Written problem:
Return a copy of each line that holds the string "this".

Stored rows:
/---

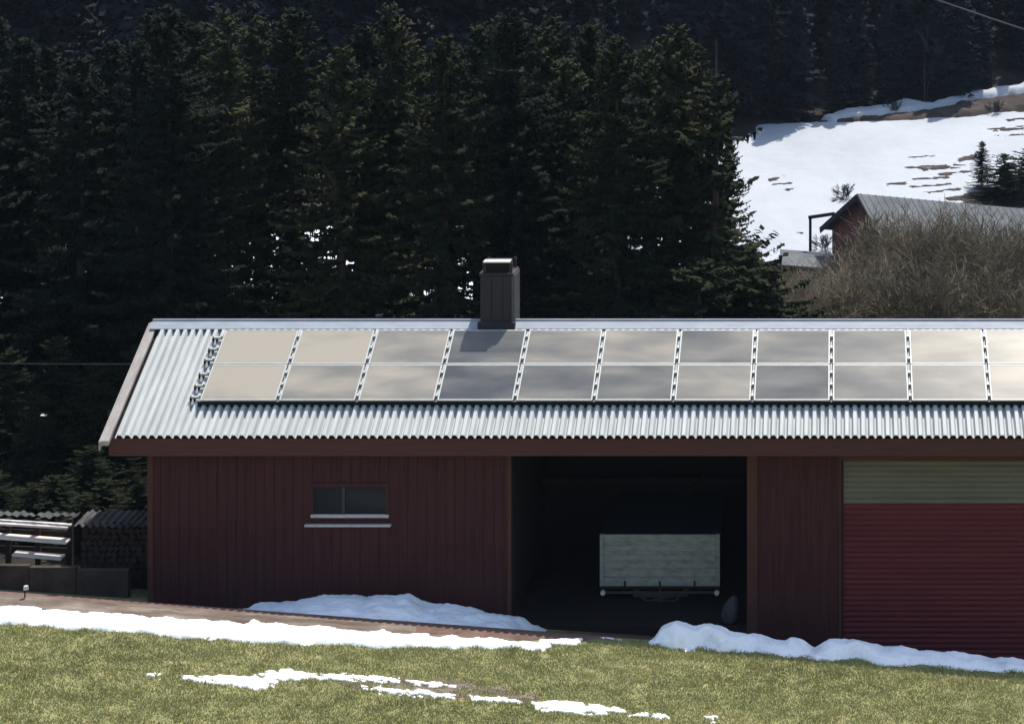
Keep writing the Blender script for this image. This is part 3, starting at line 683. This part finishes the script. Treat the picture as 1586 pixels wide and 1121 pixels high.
for i, (px, py, Y) in enumerate(((-60,500,57.5),(18,540,57),(88,520,58),(150,560,56.8),(210,535,57.6),(60,610,56),(180,630,55.6))):
    p = P(px, py, Y); plant_tree('spruce_sapling', 7, p.x, Y, ztop=p.z, label=f'young spruce under the forest, {["cut by the left photo edge","above the plank rack, tallest","midway to the roof corner","below the overhead wire near the roof corner","touching the barn roof edge","low, above the plank rack","low, by the roof corner"][i]}', cat='sapling', group='young spruces under the forest edge', wid=1.15)

for i, (px, py, Y) in enumerate(((-40,430,76),(15,445,78),(62,425,75),(110,440,79),(155,430,76),(205,445,78),(250,440,80),(300,452,78),(345,440,82))):
    p = P(px, py, Y); plant_tree('spruce_sapling', [7,6][i % 2], p.x, Y, ztop=p.z, label=f'small spruce deep between the trunks, {["at the left photo edge","just inside the left photo edge","above the plank rack","above the woodpile","short of the barn roof corner","over the barn roof corner","above the roof left of the panels","above the first panel column","left of the second panel column","above the second panel column"][i]}', cat='sapling', group='small spruces between the trunks', wid=1.3)

# spruces on the meadow
p = P(1521, 218, 129); plant_tree('spruce_tree', 2, p.x, 129, ztop=p.z, label='small dark pointed spruce standing on the snow meadow', wid=1.3)
for px, py, Y, lb in ((1556,238,127,'round dark evergreen right of the pointed meadow spruce'), (1590,230,128,'dark evergreen cut by the right photo edge on the meadow')):
    p = P(px, py, Y); plant_tree('evergreen_tree', 7, p.x, Y, ztop=p.z, label=lb, cat='evergreen', wid=2.2)

# far forest, one dark mass
gnr = np.random.default_rng(5); low = [spruce_mesh('f', 90+i, 13, 2.3, step=.5, dens=.40, leaf=.55, z0=.0)[0] for i in range(4)]
Vall = []
for row in range(6):
    for px in np.arange(-260, 1900, 44 if row == 0 else 62 - row*2):
        Y = 148.5+row*6.5+gnr.uniform(-2,2); X = (px+gnr.uniform(-22,22)-PX)*Y/F
        if row < 2 and px < 1040: Y -= 34
        elif px >= 1040: Y += float(np.interp(px, [1040,1270,1300,1440,1586,1900],[143,144.5,145.8,148.3,153,160]))-148.5
        z = float(terr(X, Y)); s = gnr.uniform(.85,1.3)*(.62 if row == 0 and px > 1270 else 1); a = gnr.uniform(0,6.28); v = low[int(gnr.integers(4))]
        c_, s_ = math.cos(a), math.sin(a)
        q = np.stack([(v[:,0]*c_-v[:,1]*s_)*s+X, (v[:,0]*s_+v[:,1]*c_)*s+Y, v[:,2]*s+z], 1); Vall.append(q)
V = np.concatenate(Vall); o = mk('distant_forest', V, np.arange(len(V)).reshape(-1,4), M['farneedle'])
tag(o, 'dark bluish conifer forest covering the hillside behind the snow meadow', 'forest', kind='stuff')

# ------------------------------------------------------------------ bare trees and shrubs
def twiggy(seed, h, spread, n0, levels, m, name, r0=.03, trunkh=.05, lean=.0, tw=.010):
    r_ = random.Random(seed); V = []; Fs = []
    def seg(a, b_, ra, rb):
        d = (b_-a); 
        if d.length < 1e-4: return
        d.normalize(); u = d.orthogonal().normalized(); c_ = d.cross(u); o_ = len(V)
        for p_, rr in ((a, ra), (b_, rb)):
            for k in range(3):
                t_ = 2.094*k; V.append(tuple(p_+(u*math.cos(t_)+c_*math.sin(t_))*rr))
        for k in range(3): Fs.append((o_+k, o_+(k+1)%3, o_+3+(k+1)%3, o_+3+k))
    def grow(a, d, ln, rr, lv):
        n_ = 3; p_ = a
        for i in range(n_):
            d = (d + Vector((r_.gauss(0,.14), r_.gauss(0,.14), r_.gauss(.05,.10)))).normalized()
            q_ = p_ + d*ln/n_; r2 = max(tw*.6, rr*(1-.25*(i+1)/n_)); seg(p_, q_, rr, r2); rr = r2; p_ = q_
            if lv > 0:
                for _ in range(r_.choice((1,2,2)) if lv > 1 else 3):
                    dd = (d + Vector((r_.gauss(0,.62), r_.gauss(0,.62), r_.gauss(.12,.35)))).normalized()
                    grow(p_, dd, ln*r_.uniform(.42,.68), max(tw, rr*.55), lv-1)
    for i in range(n0):
        a = r_.uniform(0, 6.28); q_ = r_.uniform(0, .25*spread)
        d = Vector((math.cos(a)*spread/h*r_.uniform(.1,1.0), math.sin(a)*spread/h*r_.uniform(.1,1), 1)).normalized()
        grow(Vector((math.cos(a)*q_, math.sin(a)*q_, 0)), d, h*r_.uniform(.45,.62), r0, levels)
    o = mk(name, V, Fs, m); me = o.data; bpy.data.objects.remove(o); return me
shr = [twiggy(s, 4.6, 3.0, 30, 3, M['twig'], 'branches', .03, tw=.010) for s in (1,2,3)]
sp_ = [(1228,432,79,'leftmost, low one beside the spruces'),(1262,436,84,'at the foot of the small grey shed'),(1300,432,82,'below the red gable corner'),(1335,408,84,'below the gable peak'),(1372,368,87,'tallest one, in front of the grey roof'),(1408,358,83,'right of the tallest one'),(1440,352,86,'below the dip of the grey roof'),(1482,366,83,'under the middle of the far roof'),(1520,372,86,'second from the right photo edge'),(1560,366,83,'cut by the right photo edge'),(1605,370,85,'mostly outside the right photo edge'),
       (1280,450,75,'low in front, above the ninth panel column'),(1350,425,76,'low in front, left of the tenth panel column'),(1430,430,75,'low in front, above the tenth panel column'),(1510,435,76,'low in front, above the eleventh panel column'),(1575,432,75,'low in front at the right photo edge')]
for i, (px, py, Y, lb) in enumerate(sp_):
    p = P(px, py, Y); z = float(terr(p.x, Y)); s = (p.z-z)/4.3
    e = empty('bare_shrub', (p.x, Y, z)); e.scale = (max(.75,s)*1.05, max(.75,s)*1.05, s); e.rotation_euler.z = i*1.7
    c = bpy.data.objects.new('branches', shr[i % 3]); C.objects.link(c); c.parent = e
    tag(e, 'bare brown twiggy shrub behind the barn, '+lb, 'shrub', 'bare shrubs behind the barn')
# dark brush to the left and bare trees at the forest edge
tall = [twiggy(s, 12, 3.0, 1, 4, M['greytwig'], 'branches', .10, tw=.02) for s in (11,12)]
for i, (px, pb, pt, Y, lb) in enumerate(((1156,208,40,144,'thin pale-stemmed bare tree at the left corner of the snow meadow'),(1192,195,10,146,'bare grey tree just right of the pale-stemmed one at the forest edge'),(1432,180,60,147,'bare grey tree at the forest edge above the snow bank'),(1330,184,55,147,'bare grey tree at the forest edge left of the snow bank'))):
    p = P(px, pt, Y); z = float(terr(p.x, Y)); s = (p.z-z)/10
    e = empty('bare_tree', (p.x, Y, z)); e.scale = (s*.8, s*.8, s); e.rotation_euler.z = i*2.1
    c = bpy.data.objects.new('branches', tall[i % 2]); C.objects.link(c); c.parent = e
    MB().tube([(0,0,-.3),(.05,0,4),(.0,.05,9)], [.13,.10,.03], 8).build('trunk', M['greytwig'], e)
    tag(e, lb, 'bare tree')
# low dry growth at the snow bank
sm = twiggy(31, 1.4, 1.2, 9, 2, M['greytwig'], 'branches', .02, tw=.014)
for i, (px, py, lb) in enumerate(((1384,178,'small leafless bush on the snow bank below the forest'),(1542,178,'pale dry bush beside the brown earth bank'),(1275,390,'tiny leafless bush inside the timber frame'),(1308,310,'tiny leafless bush alone on the snow meadow'))):
    X, Y = hit(px, py); e = empty('dry_bush', (X, Y, float(terr(X, Y)))); e.scale = (.8,.8,.8); c = bpy.data.objects.new('branches', sm); C.objects.link(c); c.parent = e
    tag(e, lb, 'bush')

# ------------------------------------------------------------------ far barn with shed and timber frame
th = R(18); hw = 5.4; A0 = P(1290, 352, 108); gd = Vector((math.sin(th), -math.cos(th), 0)); rd = Vector((math.cos(th), math.sin(th), 0))
hb = empty('far_barn', (A0.x+1.5, 102, -4.5)); tag(hb, 'faded red gabled barn with a grey sheet roof behind the brown shrubs', 'barn'); pp = []
E = Vector((A0.x, A0.y, A0.z)); rise = P(1350,309,102).z - A0.z; Ln = 13; drop = Vector((0,0,-1.9))
G = [E, E+gd*hw*2, E+gd*hw+Vector((0,0,rise))]
b0 = [Vector((g_.x, g_.y, -6)) for g_ in G[:2]]
def prism(pts, d, m, nm):
    k = len(pts); V = [tuple(p_) for p_ in pts]+[tuple(p_+d) for p_ in pts]
    return MB().poly(V, [tuple(range(k)), tuple(range(2*k-1,k-1,-1))]+[(i,(i+1)%k,k+(i+1)%k,k+i) for i in range(k)]).build(nm, m)
pp.append(prism([b0[0], b0[1], G[1], G[2], G[0]], rd*Ln+drop*.93, M['farred'], 'wall'))
for s_ in (0, 1):
    e_ = G[s_]; out = (e_-G[2]).normalized()
    a = G[2]-rd*.5+Vector((0,0,.05)); b_ = e_+out*.5-rd*.5+Vector((0,0,.05)); n_ = Vector((0,0,.12)); d = rd*(Ln+1)+drop
    r__ = prism([a, b_, b_+n_, a+n_], d, M['farroof'], 'roof'); pp.append(r__)
    if s_ == 1:
        mb = MB()
        for k in range(38):
            o_ = d*((k+.5)/38)+n_+Vector((0,0,.01)); mb.bar(a+o_, b_+o_, .05, .03)
        q_ = mb.build('roof_rib', M['farroof']); q_.parent = r__
a = G[2]-rd*.53+Vector((0,0,.0)); 
for s_ in (0,1):
    e_ = G[s_]; out = (e_-G[2]).normalized(); pp.append(MB().bar(a, e_+out*.52-rd*.53, .05, .28).build('bargeboard', M['darkwood']))
for p in pp: p.parent = hb; p.location = -hb.location
# low grey shed left of it
a = P(1212, 390, 106); b_ = P(1289, 390, 106)
sh = tag(empty('low_shed', (a.x, 106, -4.3)), 'low grey sheet-roofed shed tucked between spruces and the far red barn', 'shed')
rr_ = MB().poly([P(1208,386,108.5), P(1292,392,108.5), P(1292,416,105), P(1208,410,105)]+[v-Vector((0,0,.1)) for v in (P(1208,386,108.5), P(1292,392,108.5), P(1292,416,105), P(1208,410,105))],
     [(0,1,2,3),(7,6,5,4),(0,4,5,1),(1,5,6,2),(2,6,7,3),(3,7,4,0)]).build('roof', M['farroof'])
ww_ = MB().box(a.x+.1, b_.x-.1, 105.3, 108.2, -6, P(0,414,105.3).z).build('wall', M['farred'])
for p in (rr_, ww_): p.parent = sh; p.location = -sh.location
# timber frame
a = P(1255, 392, 109); f0 = tag(empty('timber_frame', tuple(a)), 'dark timber goal-like frame standing in snow beside the far red barn', 'timber frame'); pp = []
for px, y0 in ((1255, 337), (1291, 332)):
    p0 = P(px, 402, 109); p1 = P(px, y0, 109); pp.append(MB().bar(p0, p1, .14, .14).build('post', M['darkwood']))
pp.append(MB().bar(P(1252,337,109), P(1293,331,109), .14, .16).build('crossbeam', M['darkwood']))
for p in pp: p.parent = f0; p.location = -f0.location

# ------------------------------------------------------------------ overhead wires
def wire(a, b_, sag, rad, label):
    a = Vector(a); b_ = Vector(b_); pts = [a.lerp(b_, i/24) - Vector((0,0,sag*(1-(2*i/24-1)**2))) for i in range(25)]
    o = MB().tube(pts, rad, 6).build('overhead_wire', M['wire']); tag(o, label, 'wire')
wire(P(-900,548,53.6), P(700,562,53.6), .12, .014, 'thin overhead wire running level to the left end of the barn roof')
wire(P(1250,-70,118), P(2300,270,118), .3, .05, 'overhead wire slanting down across the forest in the upper right corner')

# ------------------------------------------------------------------ grass
gn = np.random.default_rng(11)
def grass(name, N, x0, x1, y0, y1, m, hmin, hmax, wd, label, dryfrac=0):
    X = gn.uniform(x0, x1, N); Y = gn.uniform(y0, y1, N)
    # edge of the field along the track
    epx = np.array([-300,0,270,450,700,900,1010,1300,1586,1900]); ey = np.array([935,966,985,999,1004,998,998,1020,1036,1060])
    Z = terr(X, Y); px = PX+X/Y*F; py = PY+(CZ-Z)*F/Y
    k = py > np.interp(px, epx, ey)-1
    X, Y, Z = X[k], Y[k], Z[k]; N = len(X)
    cl = np.array([noise.fractal(Vector((a*2.6, b_*2.6, 4)), .9, 2.1, 4) for a, b_ in zip(X, Y)])
    H = (hmin+(hmax-hmin)*gn.random(N))*np.clip(1+.8*cl, .45, 1.7)
    a = gn.uniform(0, 6.28, N); ln = gn.uniform(.1, 1.1, N)*H; la = gn.uniform(0, 6.28, N)
    W = wd*gn.uniform(.6, 1.4, N)
    dx, dy = np.cos(a)*W, np.sin(a)*W; lx, ly = np.cos(la)*ln, np.sin(la)*ln
    V = np.stack([np.stack([X-dx, Y-dy, Z-.01], 1), np.stack([X+dx, Y+dy, Z-.01], 1), np.stack([X+lx*.6+dx*.6, Y+ly*.6+dy*.6, Z+H*.7], 1), np.stack([X+lx, Y+ly, Z+H], 1)], 1).reshape(-1,3)
    o = mk(name, V, np.arange(len(V)).reshape(-1,4), m); tag(o, label, 'grass', kind='stuff')
grass('grass', 300000, -18.2, 7.5, 37.5, 44.85, M['blade'], .02, .055, .010, 'short yellow-green grass covering the field in front of the barn')
grass('dry_grass', 70000, -18.2, 7.5, 37.5, 44.85, M['drygrass'], .02, .05, .010, 'dry straw-coloured grass blades mixed through the green field')

HAZE = .000085
hm = bpy.data.materials.new('haze'); hm.use_nodes = True; hn = hm.node_tree; hn.nodes.remove(hn.nodes['Principled BSDF'])
pv = hn.nodes.new('ShaderNodeVolumePrincipled'); pv.inputs['Color'].default_value = (.62,.78,1,1); pv.inputs['Density'].default_value = HAZE
hn.links.new(pv.outputs[0], hn.nodes['Material Output'].inputs['Volume'])
hb_ = MB().box(-401, 401, -41, 701, -9, 165).build('haze', hm); tag(hb_, kind='stuff')
scene.cycles.volume_step_rate = 10; scene.cycles.volume_bounces = 0
scene.cycles.max_bounces = 6; scene.cycles.diffuse_bounces = 3; scene.cycles.glossy_bounces = 3
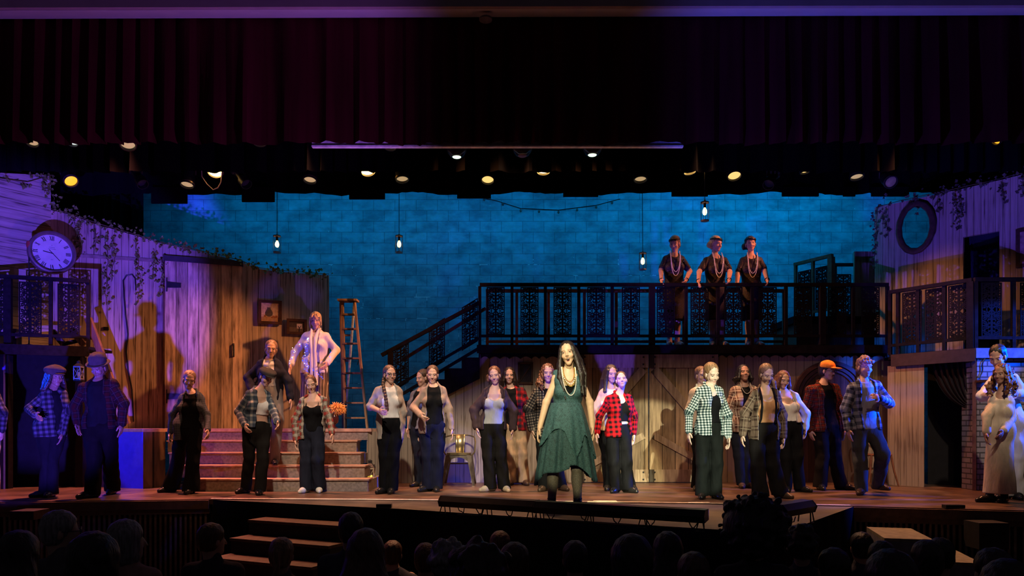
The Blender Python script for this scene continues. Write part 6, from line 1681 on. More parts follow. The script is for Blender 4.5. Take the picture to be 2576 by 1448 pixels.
person('person in a dark flat cap, navy and cream plaid shirt and white crop top', FL(1243),
       dict(hd=(670, 948), sl=(619, 982), sr=(680, 986), el=(600, 1034), er=(689, 1036), wl=(617, 1072), wr=(697, 1062), hp=(646, 1082), kl=(627, 1146), kr=(661, 1150), fl=(618, 1236), fr=(654, 1243)), 1.62,
       top=('crop', white, .2), over=dict(mat=PL['navy'], hem=1074, gap=(.075, .10), shift=.045, sw=.06), pants=(C_('charcoal_trouser', (.011, .01, .009)), .078, .072), hair=('back', 'dark'), hat=('flat', M_hatd), yaw=30, head=(42, 22, 6), arm_dy=(-.05, -.22, -.05, -.2), leg_dy=(.2, 0), knee_dy=(-.12, -.03), curl=.9, foot=(-20, 10), skin=(.5, .31, .22))
person('person in a navy jacket and grey trousers coming down the steps', 10.1,
       dict(hd=(682, 878), sl=(650, 906), sr=(703, 904), el=(624, 950), er=(724, 958), wl=(636, 985), wr=(731, 1002), hp=(677, 985), kl=(664, 1066), kr=(698, 1056), fl=(662, 1168), fr=(690, 1168)), 1.71, zf=.33,
       top=('tee', C_('pale_tee', (.52, .52, .54), var=.1), .06), over=dict(mat=navyj, hem=1034, gap=(.07, .10), sw=.066, name='jacket'), pants=(greyp, .08, .065), hair=('back', 'light'), yaw=10, head=(18, 4, 4), arm_dy=(-.05, -.15, 0, -.05), foot=(-5, 22))
def lights_on_jacket(ctx):
    rng = random.Random(9); R0 = Vector(ctx['R0']); nk, up, fw, lat, s = ctx['neck'], ctx['up'], ctx['fw'], ctx['lat'], ctx['s']
    cols = [('clear_pixel', (1, .95, .9), 3.0), ('blue_pixel', (.015, .05, 1), 3.0), ('red_pixel', (1, .1, .12), 2.5)]
    mbs = [MB() for _ in cols]
    def dot(p, k, r=.0055): mbs[k].lathe([(0, -r), (r * .7, -r * .7), (r, 0), (r * .7, r * .7), (0, r)], Vector(p) + R0 + Vector((rng.gauss(0, .014), 0, rng.gauss(0, .014))), n=8)
    hl_ = ctx['hp']
    for i in range(26):
        t = i / 25; p = nk - up * (.18 + .42 * t) * s + lat * (-.10 + .02 * math.sin(t * 9)) * s + fw * (.17 + .0 * t) * s; dot(p + lat * rng.uniform(-.02, .02), 1 if rng.random() < .8 else 0)
        p = hl_ + up * (.12 - .25 * t) * s + lat * (-.13 + .30 * t) * s + fw * .185 * s; dot(p, 1)
    for a, b in ((ctx['el'], ctx['wl']), (ctx['el'], ctx['jl']), (ctx['er'], ctx['wr'])):
        for i in range(8): dot(a + (b - a) * rng.random() + fw * .058 + lat * rng.uniform(-.03, .03) + up * rng.uniform(-.02, .02), rng.choice([0, 0, 2, 1]))
    for k in range(5): dot(nk - up * .13 * s + lat * (-.07 + rng.uniform(-.02, .02)) + fw * .155 * s + up * rng.uniform(-.02, .02), 0, .009)
    for mb, (n, c, e) in zip(mbs, cols): mb.build('jacket_lights', emit(n, c, e), ctx['root'])
    for q in (-.035, .03):
        part_tube(ctx, 'scarf', [nk + up * .03 * s + lat * q * 1.6 * s + fw * .04 * s, nk - up * .12 * s + lat * q * 1.1 * s + fw * .15 * s, nk - up * .3 * s + lat * (q * .7 + .004) * s + fw * .165 * s, nk - up * (.52 + q * 2) * s + lat * (q * .9 + .015) * s + fw * .165 * s, nk - up * (.72 + q * 2) * s + lat * (q + .02) * s + fw * .17 * s], [.016, .028, .021, .03, .024], white, 10)
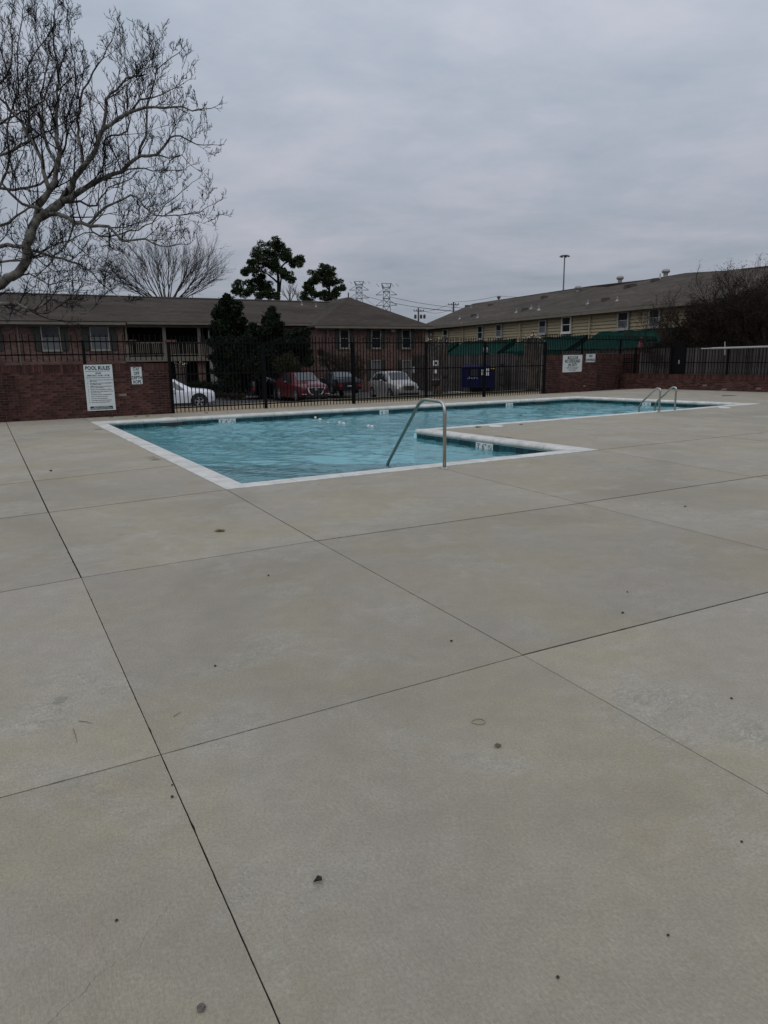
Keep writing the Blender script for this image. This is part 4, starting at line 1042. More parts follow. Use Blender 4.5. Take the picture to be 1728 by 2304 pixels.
ea, eb = YW.at(ysL-.3, ye, .45), YW.at(q2b[0], ye, .45)
ra, rb_ = YW.at(q1[0], q1[1], -yr), YW.at(q2b[0], (q1[1]+q2b[1])/2, -yr)
ry, yn = roof_poly([ea, eb, rb_, ra], 'roof', 'roof_grey', yb)
ek = YW.at(ysL-.3, ye, -2*yr-.45); roof_poly([ek, ea, ra], 'roof', 'roof_grey', yb)
rc, rd = YW.at(q2b[0]+1.9, q3[1]-.1, -yr-.3), YW.at(q3[0], q3[1], -yr-.3)
ee = YW.at(ys1, ye, .45); rl_ = YW.at(ys1, q3[1]-.75, -yr-.3)
ec = YW.at(q3[0]+.8, ye, .45)
ry2, yn2 = roof_poly([eb+YW.d*.0+Vector((0, 0, .004)), ec, rd, rc], 'roof', 'roof_grey', yb)
roof_poly([eb+Vector((0, 0, .003)), rc, rb_], 'roof', 'roof_grey', yb, t=.03)
re_ = YW.at(q3[0]+1.6, q3[1]-.65, -yr-.3)
roof_poly([ec, ee, rl_, re_, rd], 'roof', 'roof_grey', yb)
bb_ = YW.at(ys1, ye, -2*yr-.45); roof_poly([bb_, ek, ra, YW.at(q2b[0], q1[1], -yr), rl_], 'roof', 'roof_grey', yb)
def c3(x, y): return 780+x/3.456, 640+y/3.456
def c4(x, y): return 1200+x/3.142, 600+y/3.142
for x, y in (c3(880, 268), c3(1020, 257), c3(1320, 217), c3(1435, 188), c3(1495, 198), c3(968, 186)): roof_bit(yb, x, y, ea, yn, 'vent_pipe', sz=.2)
for x, y in (c3(985, 245), c3(938, 174), c3(1118, 166), c3(1385, 200), c3(1538, 104), c4(75, 221)): roof_bit(yb, x, y, ea, yn, 'roof_vent', 'vent_dark')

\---

The result:
Keep writing the Blender script for this image. This is part 3, starting at line 683. This part finishes the script. Treat the picture as 1586 pixels wide and 1121 pixels high.
The Blender Python script for this scene continues. Write part 6, from line 1681 on. More parts follow. The script is for Blender 4.5. Take the picture to be 2576 by 1448 pixels.
Keep writing the Blender script for this image. This is part 4, starting at line 1042. More parts follow. Use Blender 4.5. Take the picture to be 1728 by 2304 pixels.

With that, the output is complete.